* **DATA SHOWN**
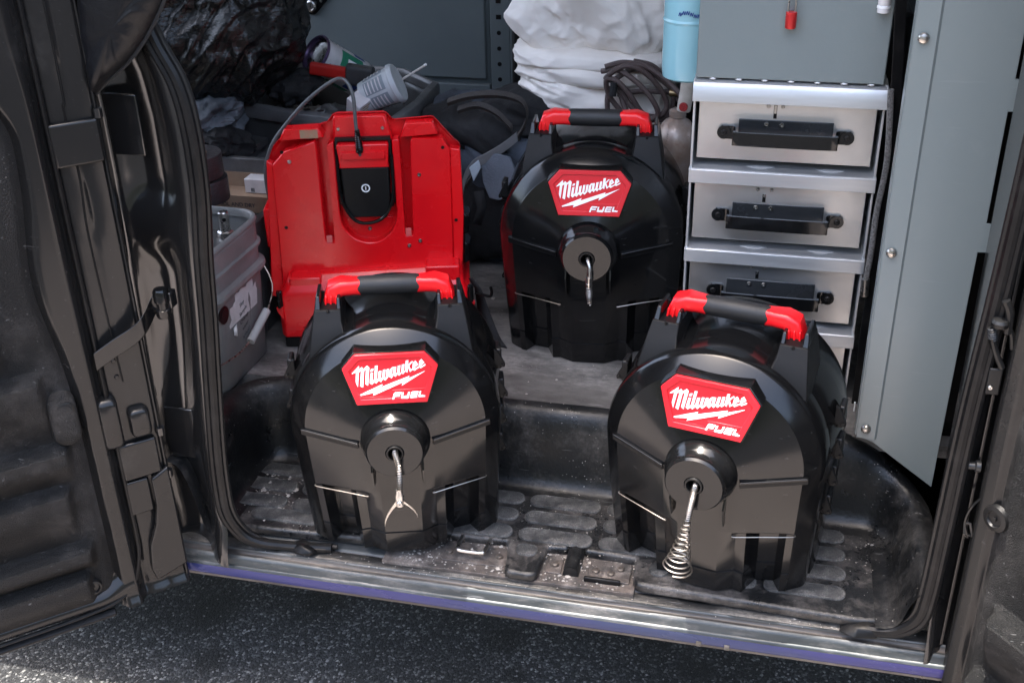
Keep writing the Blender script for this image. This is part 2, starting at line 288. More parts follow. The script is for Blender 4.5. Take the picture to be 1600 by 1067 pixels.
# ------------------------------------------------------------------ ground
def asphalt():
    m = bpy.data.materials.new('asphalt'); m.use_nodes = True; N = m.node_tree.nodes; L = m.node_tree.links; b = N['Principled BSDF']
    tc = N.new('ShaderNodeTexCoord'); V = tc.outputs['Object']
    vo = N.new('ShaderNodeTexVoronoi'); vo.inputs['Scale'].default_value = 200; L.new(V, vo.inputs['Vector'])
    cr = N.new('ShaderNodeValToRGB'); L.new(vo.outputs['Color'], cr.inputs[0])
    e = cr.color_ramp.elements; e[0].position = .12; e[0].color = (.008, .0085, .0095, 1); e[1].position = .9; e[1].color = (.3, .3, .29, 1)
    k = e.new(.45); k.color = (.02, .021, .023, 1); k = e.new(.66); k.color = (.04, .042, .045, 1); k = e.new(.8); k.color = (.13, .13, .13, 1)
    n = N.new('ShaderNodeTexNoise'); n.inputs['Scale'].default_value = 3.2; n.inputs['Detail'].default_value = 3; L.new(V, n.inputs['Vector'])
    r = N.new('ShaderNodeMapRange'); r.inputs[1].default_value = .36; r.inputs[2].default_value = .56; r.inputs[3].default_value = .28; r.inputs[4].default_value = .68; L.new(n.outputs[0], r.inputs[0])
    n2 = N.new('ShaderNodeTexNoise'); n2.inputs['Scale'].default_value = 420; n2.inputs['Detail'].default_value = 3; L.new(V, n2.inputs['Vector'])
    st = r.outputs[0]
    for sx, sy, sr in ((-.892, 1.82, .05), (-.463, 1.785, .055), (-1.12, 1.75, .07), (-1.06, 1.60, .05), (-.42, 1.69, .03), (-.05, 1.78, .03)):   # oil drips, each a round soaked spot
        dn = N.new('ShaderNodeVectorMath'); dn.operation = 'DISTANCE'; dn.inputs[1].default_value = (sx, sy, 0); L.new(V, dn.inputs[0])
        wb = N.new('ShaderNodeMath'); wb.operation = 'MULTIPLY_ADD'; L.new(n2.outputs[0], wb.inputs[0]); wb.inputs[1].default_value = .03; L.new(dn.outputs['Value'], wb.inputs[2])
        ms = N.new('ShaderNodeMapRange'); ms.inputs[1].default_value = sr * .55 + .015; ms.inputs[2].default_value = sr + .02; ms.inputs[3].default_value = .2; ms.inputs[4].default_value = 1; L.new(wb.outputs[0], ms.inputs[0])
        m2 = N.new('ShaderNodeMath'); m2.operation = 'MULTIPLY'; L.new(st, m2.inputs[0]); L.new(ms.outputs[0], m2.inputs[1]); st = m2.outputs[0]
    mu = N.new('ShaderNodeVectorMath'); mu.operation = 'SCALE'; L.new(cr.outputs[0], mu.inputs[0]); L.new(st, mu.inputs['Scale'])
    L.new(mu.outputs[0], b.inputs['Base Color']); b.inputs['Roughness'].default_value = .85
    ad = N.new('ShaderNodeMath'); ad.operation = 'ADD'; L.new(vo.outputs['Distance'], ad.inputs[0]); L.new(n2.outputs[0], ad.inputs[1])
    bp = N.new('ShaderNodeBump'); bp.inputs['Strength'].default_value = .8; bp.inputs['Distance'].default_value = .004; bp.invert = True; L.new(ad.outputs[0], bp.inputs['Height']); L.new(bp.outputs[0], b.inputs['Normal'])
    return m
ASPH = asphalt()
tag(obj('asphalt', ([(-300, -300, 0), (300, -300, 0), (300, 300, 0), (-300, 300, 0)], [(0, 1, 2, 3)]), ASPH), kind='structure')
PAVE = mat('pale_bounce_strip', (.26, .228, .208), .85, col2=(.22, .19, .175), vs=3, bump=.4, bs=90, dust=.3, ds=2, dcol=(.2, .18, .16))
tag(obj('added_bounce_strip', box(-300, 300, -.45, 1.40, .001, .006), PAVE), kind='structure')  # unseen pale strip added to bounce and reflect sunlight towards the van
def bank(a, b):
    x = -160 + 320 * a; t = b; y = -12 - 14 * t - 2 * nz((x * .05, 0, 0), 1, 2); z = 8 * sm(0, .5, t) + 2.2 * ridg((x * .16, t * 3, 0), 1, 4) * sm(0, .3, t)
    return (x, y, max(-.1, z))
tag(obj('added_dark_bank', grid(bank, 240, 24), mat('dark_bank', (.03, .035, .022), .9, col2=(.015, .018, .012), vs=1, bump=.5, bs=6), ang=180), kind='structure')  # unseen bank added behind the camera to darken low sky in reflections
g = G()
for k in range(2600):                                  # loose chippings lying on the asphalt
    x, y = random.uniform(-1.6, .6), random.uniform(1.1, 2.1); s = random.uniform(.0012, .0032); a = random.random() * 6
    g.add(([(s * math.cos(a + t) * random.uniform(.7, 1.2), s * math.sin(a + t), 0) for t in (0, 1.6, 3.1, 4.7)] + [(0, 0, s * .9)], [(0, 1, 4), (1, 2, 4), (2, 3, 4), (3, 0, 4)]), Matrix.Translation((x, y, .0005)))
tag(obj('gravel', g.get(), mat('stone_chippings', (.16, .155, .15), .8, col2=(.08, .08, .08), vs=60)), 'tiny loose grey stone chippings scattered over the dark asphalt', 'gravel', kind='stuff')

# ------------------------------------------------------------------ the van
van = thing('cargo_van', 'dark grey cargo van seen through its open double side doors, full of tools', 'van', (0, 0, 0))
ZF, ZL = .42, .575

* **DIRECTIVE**
The data above needs to be retyped exactly, with the images left out.

* **SOLUTION BELOW**
Keep writing the Blender script for this image. This is part 2, starting at line 288. More parts follow. The script is for Blender 4.5. Take the picture to be 1600 by 1067 pixels.
# ------------------------------------------------------------------ ground
def asphalt():
    m = bpy.data.materials.new('asphalt'); m.use_nodes = True; N = m.node_tree.nodes; L = m.node_tree.links; b = N['Principled BSDF']
    tc = N.new('ShaderNodeTexCoord'); V = tc.outputs['Object']
    vo = N.new('ShaderNodeTexVoronoi'); vo.inputs['Scale'].default_value = 200; L.new(V, vo.inputs['Vector'])
    cr = N.new('ShaderNodeValToRGB'); L.new(vo.outputs['Color'], cr.inputs[0])
    e = cr.color_ramp.elements; e[0].position = .12; e[0].color = (.008, .0085, .0095, 1); e[1].position = .9; e[1].color = (.3, .3, .29, 1)
    k = e.new(.45); k.color = (.02, .021, .023, 1); k = e.new(.66); k.color = (.04, .042, .045, 1); k = e.new(.8); k.color = (.13, .13, .13, 1)
    n = N.new('ShaderNodeTexNoise'); n.inputs['Scale'].default_value = 3.2; n.inputs['Detail'].default_value = 3; L.new(V, n.inputs['Vector'])
    r = N.new('ShaderNodeMapRange'); r.inputs[1].default_value = .36; r.inputs[2].default_value = .56; r.inputs[3].default_value = .28; r.inputs[4].default_value = .68; L.new(n.outputs[0], r.inputs[0])
    n2 = N.new('ShaderNodeTexNoise'); n2.inputs['Scale'].default_value = 420; n2.inputs['Detail'].default_value = 3; L.new(V, n2.inputs['Vector'])
    st = r.outputs[0]
    for sx, sy, sr in ((-.892, 1.82, .05), (-.463, 1.785, .055), (-1.12, 1.75, .07), (-1.06, 1.60, .05), (-.42, 1.69, .03), (-.05, 1.78, .03)):   # oil drips, each a round soaked spot
        dn = N.new('ShaderNodeVectorMath'); dn.operation = 'DISTANCE'; dn.inputs[1].default_value = (sx, sy, 0); L.new(V, dn.inputs[0])
        wb = N.new('ShaderNodeMath'); wb.operation = 'MULTIPLY_ADD'; L.new(n2.outputs[0], wb.inputs[0]); wb.inputs[1].default_value = .03; L.new(dn.outputs['Value'], wb.inputs[2])
        ms = N.new('ShaderNodeMapRange'); ms.inputs[1].default_value = sr * .55 + .015; ms.inputs[2].default_value = sr + .02; ms.inputs[3].default_value = .2; ms.inputs[4].default_value = 1; L.new(wb.outputs[0], ms.inputs[0])
        m2 = N.new('ShaderNodeMath'); m2.operation = 'MULTIPLY'; L.new(st, m2.inputs[0]); L.new(ms.outputs[0], m2.inputs[1]); st = m2.outputs[0]
    mu = N.new('ShaderNodeVectorMath'); mu.operation = 'SCALE'; L.new(cr.outputs[0], mu.inputs[0]); L.new(st, mu.inputs['Scale'])
    L.new(mu.outputs[0], b.inputs['Base Color']); b.inputs['Roughness'].default_value = .85
    ad = N.new('ShaderNodeMath'); ad.operation = 'ADD'; L.new(vo.outputs['Distance'], ad.inputs[0]); L.new(n2.outputs[0], ad.inputs[1])
    bp = N.new('ShaderNodeBump'); bp.inputs['Strength'].default_value = .8; bp.inputs['Distance'].default_value = .004; bp.invert = True; L.new(ad.outputs[0], bp.inputs['Height']); L.new(bp.outputs[0], b.inputs['Normal'])
    return m
ASPH = asphalt()
tag(obj('asphalt', ([(-300, -300, 0), (300, -300, 0), (300, 300, 0), (-300, 300, 0)], [(0, 1, 2, 3)]), ASPH), kind='structure')
PAVE = mat('pale_bounce_strip', (.26, .228, .208), .85, col2=(.22, .19, .175), vs=3, bump=.4, bs=90, dust=.3, ds=2, dcol=(.2, .18, .16))
tag(obj('added_bounce_strip', box(-300, 300, -.45, 1.40, .001, .006), PAVE), kind='structure')  # unseen pale strip added to bounce and reflect sunlight towards the van
def bank(a, b):
    x = -160 + 320 * a; t = b; y = -12 - 14 * t - 2 * nz((x * .05, 0, 0), 1, 2); z = 8 * sm(0, .5, t) + 2.2 * ridg((x * .16, t * 3, 0), 1, 4) * sm(0, .3, t)
    return (x, y, max(-.1, z))
tag(obj('added_dark_bank', grid(bank, 240, 24), mat('dark_bank', (.03, .035, .022), .9, col2=(.015, .018, .012), vs=1, bump=.5, bs=6), ang=180), kind='structure')  # unseen bank added behind the camera to darken low sky in reflections
g = G()
for k in range(2600):                                  # loose chippings lying on the asphalt
    x, y = random.uniform(-1.6, .6), random.uniform(1.1, 2.1); s = random.uniform(.0012, .0032); a = random.random() * 6
    g.add(([(s * math.cos(a + t) * random.uniform(.7, 1.2), s * math.sin(a + t), 0) for t in (0, 1.6, 3.1, 4.7)] + [(0, 0, s * .9)], [(0, 1, 4), (1, 2, 4), (2, 3, 4), (3, 0, 4)]), Matrix.Translation((x, y, .0005)))
tag(obj('gravel', g.get(), mat('stone_chippings', (.16, .155, .15), .8, col2=(.08, .08, .08), vs=60)), 'tiny loose grey stone chippings scattered over the dark asphalt', 'gravel', kind='stuff')

# ------------------------------------------------------------------ the van
van = thing('cargo_van', 'dark grey cargo van seen through its open double side doors, full of tools', 'van', (0, 0, 0))
ZF, ZL = .42, .575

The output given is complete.